**Record set:**
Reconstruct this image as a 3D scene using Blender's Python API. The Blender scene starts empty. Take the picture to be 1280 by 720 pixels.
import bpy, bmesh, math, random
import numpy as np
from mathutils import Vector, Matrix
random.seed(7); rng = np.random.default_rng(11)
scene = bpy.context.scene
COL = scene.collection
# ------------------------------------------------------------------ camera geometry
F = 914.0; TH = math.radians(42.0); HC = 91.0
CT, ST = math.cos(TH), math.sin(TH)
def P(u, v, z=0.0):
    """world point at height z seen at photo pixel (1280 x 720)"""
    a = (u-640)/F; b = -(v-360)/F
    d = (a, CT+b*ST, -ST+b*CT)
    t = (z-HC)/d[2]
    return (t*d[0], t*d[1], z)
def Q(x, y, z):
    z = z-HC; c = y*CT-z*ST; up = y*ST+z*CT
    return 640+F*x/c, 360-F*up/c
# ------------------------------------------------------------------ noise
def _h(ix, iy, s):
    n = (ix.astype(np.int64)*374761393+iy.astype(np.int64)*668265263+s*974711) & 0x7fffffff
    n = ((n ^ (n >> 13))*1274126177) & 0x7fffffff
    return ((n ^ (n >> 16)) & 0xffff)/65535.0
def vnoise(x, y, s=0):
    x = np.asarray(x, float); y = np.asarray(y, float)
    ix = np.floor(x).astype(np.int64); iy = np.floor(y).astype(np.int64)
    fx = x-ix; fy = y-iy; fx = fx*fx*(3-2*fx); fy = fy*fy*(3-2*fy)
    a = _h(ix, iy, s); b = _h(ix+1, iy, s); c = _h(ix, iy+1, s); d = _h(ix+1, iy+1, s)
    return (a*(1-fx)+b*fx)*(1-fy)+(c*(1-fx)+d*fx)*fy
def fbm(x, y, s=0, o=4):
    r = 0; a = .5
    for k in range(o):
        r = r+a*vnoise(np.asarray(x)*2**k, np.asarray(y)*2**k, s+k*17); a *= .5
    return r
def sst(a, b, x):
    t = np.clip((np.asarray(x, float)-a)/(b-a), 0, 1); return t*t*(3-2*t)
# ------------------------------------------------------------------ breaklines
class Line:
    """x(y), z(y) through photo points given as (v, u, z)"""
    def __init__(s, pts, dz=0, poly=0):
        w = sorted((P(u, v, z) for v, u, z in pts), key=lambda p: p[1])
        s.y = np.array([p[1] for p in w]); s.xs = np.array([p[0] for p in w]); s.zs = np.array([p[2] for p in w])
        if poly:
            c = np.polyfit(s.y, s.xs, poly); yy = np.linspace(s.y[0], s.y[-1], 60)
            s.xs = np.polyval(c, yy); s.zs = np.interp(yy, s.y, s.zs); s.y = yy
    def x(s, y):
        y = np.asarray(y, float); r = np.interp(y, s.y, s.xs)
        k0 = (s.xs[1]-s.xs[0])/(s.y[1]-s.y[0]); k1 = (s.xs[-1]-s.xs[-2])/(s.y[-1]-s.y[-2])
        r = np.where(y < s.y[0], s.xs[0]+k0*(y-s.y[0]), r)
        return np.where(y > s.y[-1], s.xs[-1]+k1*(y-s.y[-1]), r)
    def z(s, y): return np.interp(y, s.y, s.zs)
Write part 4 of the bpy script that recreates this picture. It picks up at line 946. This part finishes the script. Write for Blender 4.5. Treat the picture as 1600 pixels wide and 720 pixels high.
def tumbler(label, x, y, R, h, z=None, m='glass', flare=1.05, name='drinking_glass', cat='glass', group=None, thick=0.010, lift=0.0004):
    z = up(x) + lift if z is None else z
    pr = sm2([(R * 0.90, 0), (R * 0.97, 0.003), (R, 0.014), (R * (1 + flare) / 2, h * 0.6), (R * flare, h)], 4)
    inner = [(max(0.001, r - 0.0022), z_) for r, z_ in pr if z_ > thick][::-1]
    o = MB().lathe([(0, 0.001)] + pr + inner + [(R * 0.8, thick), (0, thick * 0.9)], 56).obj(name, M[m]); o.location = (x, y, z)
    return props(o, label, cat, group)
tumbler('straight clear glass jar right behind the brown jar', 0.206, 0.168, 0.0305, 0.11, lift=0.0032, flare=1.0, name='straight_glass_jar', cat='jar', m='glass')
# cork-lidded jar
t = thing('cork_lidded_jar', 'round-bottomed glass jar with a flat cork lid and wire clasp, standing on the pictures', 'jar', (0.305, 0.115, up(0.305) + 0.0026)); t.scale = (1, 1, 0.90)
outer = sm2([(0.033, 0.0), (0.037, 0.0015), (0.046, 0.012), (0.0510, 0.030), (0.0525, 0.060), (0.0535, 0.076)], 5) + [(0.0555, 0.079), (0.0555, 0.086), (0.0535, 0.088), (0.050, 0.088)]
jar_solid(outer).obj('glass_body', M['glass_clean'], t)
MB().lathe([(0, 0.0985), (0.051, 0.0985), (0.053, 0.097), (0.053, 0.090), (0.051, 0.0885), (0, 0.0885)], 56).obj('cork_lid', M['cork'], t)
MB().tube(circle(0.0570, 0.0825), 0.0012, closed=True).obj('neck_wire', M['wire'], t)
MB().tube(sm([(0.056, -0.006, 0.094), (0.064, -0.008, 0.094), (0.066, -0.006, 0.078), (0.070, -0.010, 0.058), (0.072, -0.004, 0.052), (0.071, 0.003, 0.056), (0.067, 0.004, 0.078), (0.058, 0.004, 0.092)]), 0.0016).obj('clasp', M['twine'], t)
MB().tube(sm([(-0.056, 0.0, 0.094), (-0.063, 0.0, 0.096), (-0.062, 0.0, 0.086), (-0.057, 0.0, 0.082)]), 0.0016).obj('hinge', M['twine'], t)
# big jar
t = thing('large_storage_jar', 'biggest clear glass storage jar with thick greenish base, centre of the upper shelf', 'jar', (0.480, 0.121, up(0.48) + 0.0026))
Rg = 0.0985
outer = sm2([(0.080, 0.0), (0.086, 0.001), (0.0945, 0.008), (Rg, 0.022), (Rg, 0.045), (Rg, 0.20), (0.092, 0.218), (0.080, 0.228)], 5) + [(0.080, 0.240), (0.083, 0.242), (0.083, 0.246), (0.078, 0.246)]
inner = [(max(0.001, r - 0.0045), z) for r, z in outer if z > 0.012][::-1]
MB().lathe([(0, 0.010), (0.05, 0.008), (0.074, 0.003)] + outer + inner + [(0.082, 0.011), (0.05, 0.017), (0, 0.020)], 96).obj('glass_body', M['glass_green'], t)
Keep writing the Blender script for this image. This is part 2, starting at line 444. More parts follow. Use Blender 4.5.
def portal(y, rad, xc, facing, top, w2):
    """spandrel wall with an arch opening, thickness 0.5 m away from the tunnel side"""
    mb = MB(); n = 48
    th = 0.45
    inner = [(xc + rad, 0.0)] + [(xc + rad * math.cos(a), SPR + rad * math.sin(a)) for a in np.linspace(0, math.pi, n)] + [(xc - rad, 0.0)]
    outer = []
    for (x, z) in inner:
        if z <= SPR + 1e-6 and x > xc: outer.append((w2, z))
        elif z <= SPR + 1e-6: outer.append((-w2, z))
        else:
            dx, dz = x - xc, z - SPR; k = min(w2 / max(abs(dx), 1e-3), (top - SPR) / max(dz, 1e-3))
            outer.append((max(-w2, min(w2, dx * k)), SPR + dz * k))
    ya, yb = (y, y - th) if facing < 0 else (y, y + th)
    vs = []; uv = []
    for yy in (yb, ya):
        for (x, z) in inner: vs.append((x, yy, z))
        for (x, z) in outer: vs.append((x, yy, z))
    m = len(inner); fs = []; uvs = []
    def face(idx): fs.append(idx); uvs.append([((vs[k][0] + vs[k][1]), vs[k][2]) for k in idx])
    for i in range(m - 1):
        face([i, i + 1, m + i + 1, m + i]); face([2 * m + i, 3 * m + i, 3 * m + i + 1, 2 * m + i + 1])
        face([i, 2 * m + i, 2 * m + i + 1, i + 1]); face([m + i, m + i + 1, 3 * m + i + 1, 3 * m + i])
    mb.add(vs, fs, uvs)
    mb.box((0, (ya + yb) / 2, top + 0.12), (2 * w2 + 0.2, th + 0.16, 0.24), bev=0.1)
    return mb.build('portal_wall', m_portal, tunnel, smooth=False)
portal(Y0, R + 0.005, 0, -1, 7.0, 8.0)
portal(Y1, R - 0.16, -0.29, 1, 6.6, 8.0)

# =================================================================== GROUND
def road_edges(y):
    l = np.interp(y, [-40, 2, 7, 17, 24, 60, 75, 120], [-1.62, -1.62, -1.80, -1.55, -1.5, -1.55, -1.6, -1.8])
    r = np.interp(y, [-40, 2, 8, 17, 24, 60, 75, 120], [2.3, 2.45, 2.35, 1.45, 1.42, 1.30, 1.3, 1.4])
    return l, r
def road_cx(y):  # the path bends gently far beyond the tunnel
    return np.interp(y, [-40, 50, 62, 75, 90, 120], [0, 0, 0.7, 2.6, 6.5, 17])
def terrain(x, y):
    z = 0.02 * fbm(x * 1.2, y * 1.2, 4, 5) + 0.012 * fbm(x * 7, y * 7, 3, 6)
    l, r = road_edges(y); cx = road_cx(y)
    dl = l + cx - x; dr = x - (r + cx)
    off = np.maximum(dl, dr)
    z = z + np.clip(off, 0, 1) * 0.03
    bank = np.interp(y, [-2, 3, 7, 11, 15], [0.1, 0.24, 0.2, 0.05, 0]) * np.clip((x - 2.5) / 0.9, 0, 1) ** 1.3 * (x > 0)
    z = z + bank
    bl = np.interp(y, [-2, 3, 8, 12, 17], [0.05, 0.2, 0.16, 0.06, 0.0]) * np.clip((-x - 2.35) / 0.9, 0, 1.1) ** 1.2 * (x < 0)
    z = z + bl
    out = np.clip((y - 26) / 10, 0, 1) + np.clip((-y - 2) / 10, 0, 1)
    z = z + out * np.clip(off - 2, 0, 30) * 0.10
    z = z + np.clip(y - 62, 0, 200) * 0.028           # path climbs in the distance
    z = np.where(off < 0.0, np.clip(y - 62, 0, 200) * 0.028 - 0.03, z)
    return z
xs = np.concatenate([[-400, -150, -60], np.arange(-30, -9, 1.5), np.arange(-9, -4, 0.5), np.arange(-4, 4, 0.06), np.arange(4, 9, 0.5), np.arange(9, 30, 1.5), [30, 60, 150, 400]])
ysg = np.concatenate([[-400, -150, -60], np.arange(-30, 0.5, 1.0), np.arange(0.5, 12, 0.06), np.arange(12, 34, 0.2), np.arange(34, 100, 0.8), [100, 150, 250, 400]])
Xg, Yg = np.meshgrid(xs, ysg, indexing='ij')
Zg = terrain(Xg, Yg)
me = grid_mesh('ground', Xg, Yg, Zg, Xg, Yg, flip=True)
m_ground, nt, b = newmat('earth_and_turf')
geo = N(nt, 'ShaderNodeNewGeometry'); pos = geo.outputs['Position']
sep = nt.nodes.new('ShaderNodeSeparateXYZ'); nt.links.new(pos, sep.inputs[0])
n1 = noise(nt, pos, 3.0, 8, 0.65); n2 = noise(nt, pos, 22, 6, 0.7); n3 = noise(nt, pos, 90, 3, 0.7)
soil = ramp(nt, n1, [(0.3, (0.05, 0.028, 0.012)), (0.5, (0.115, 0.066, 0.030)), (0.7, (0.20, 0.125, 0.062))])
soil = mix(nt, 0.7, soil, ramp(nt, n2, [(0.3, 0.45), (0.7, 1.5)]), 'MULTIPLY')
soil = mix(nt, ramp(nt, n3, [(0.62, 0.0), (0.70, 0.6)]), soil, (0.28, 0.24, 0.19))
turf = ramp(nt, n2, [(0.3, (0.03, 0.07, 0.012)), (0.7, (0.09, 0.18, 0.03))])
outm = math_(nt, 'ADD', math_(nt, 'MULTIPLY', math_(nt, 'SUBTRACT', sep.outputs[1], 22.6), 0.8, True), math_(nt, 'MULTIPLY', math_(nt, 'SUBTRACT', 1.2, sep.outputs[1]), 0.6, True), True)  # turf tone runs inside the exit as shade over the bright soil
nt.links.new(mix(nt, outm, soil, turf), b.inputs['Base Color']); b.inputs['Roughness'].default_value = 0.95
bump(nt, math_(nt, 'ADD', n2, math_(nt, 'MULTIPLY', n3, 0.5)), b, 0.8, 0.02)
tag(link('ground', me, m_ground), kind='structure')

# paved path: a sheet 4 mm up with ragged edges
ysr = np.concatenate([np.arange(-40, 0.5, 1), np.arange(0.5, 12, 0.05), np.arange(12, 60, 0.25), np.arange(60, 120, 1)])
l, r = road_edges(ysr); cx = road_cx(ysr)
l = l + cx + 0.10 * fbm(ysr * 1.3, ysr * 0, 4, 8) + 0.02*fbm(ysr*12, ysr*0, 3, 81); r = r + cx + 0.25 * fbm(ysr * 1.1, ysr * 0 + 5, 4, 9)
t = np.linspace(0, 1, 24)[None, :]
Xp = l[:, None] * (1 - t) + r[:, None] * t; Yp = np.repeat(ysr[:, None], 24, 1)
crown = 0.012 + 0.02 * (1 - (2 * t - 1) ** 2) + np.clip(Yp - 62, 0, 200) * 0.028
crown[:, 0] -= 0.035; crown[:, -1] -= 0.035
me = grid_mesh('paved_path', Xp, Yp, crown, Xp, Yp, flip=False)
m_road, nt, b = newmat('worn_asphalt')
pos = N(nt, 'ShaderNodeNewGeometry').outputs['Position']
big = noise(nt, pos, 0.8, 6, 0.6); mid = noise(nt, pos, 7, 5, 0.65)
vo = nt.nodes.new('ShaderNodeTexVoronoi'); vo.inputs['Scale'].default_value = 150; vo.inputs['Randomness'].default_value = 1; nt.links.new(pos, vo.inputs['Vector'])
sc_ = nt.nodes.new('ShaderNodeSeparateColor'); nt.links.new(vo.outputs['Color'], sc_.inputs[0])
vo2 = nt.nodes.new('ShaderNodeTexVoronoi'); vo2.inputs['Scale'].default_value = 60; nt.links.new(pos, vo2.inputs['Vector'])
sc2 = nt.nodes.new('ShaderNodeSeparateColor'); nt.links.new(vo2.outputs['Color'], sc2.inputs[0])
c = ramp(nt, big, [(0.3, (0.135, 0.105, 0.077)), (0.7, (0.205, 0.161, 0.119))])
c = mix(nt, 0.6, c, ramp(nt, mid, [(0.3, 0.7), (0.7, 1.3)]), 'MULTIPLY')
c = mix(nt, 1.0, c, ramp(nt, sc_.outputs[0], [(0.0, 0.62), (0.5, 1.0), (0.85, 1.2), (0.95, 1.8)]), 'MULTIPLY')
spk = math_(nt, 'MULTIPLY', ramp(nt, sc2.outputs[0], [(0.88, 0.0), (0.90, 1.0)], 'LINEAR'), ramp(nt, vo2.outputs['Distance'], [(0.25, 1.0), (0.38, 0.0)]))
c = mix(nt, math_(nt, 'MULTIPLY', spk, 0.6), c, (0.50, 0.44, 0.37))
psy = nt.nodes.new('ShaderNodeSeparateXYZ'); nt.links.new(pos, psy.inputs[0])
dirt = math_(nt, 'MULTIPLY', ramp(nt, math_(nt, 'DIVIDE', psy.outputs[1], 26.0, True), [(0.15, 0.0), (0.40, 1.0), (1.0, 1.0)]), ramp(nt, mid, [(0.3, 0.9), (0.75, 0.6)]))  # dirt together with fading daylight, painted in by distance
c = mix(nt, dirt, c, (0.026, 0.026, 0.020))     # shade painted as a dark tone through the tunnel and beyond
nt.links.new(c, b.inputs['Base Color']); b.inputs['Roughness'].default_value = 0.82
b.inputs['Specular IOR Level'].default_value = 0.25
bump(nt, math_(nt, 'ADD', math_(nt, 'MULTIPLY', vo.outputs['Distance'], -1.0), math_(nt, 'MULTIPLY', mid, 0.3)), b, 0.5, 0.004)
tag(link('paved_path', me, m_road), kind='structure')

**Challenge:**
Reproduce precisely the span of lines that begins at the line containing "psy = nt.nodes.new('ShaderNodeSeparateXYZ');" and ends with the last line of the listing.

**Response:**
psy = nt.nodes.new('ShaderNodeSeparateXYZ'); nt.links.new(pos, psy.inputs[0])
dirt = math_(nt, 'MULTIPLY', ramp(nt, math_(nt, 'DIVIDE', psy.outputs[1], 26.0, True), [(0.15, 0.0), (0.40, 1.0), (1.0, 1.0)]), ramp(nt, mid, [(0.3, 0.9), (0.75, 0.6)]))  # dirt together with fading daylight, painted in by distance
c = mix(nt, dirt, c, (0.026, 0.026, 0.020))     # shade painted as a dark tone through the tunnel and beyond
nt.links.new(c, b.inputs['Base Color']); b.inputs['Roughness'].default_value = 0.82
b.inputs['Specular IOR Level'].default_value = 0.25
bump(nt, math_(nt, 'ADD', math_(nt, 'MULTIPLY', vo.outputs['Distance'], -1.0), math_(nt, 'MULTIPLY', mid, 0.3)), b, 0.5, 0.004)
tag(link('paved_path', me, m_road), kind='structure')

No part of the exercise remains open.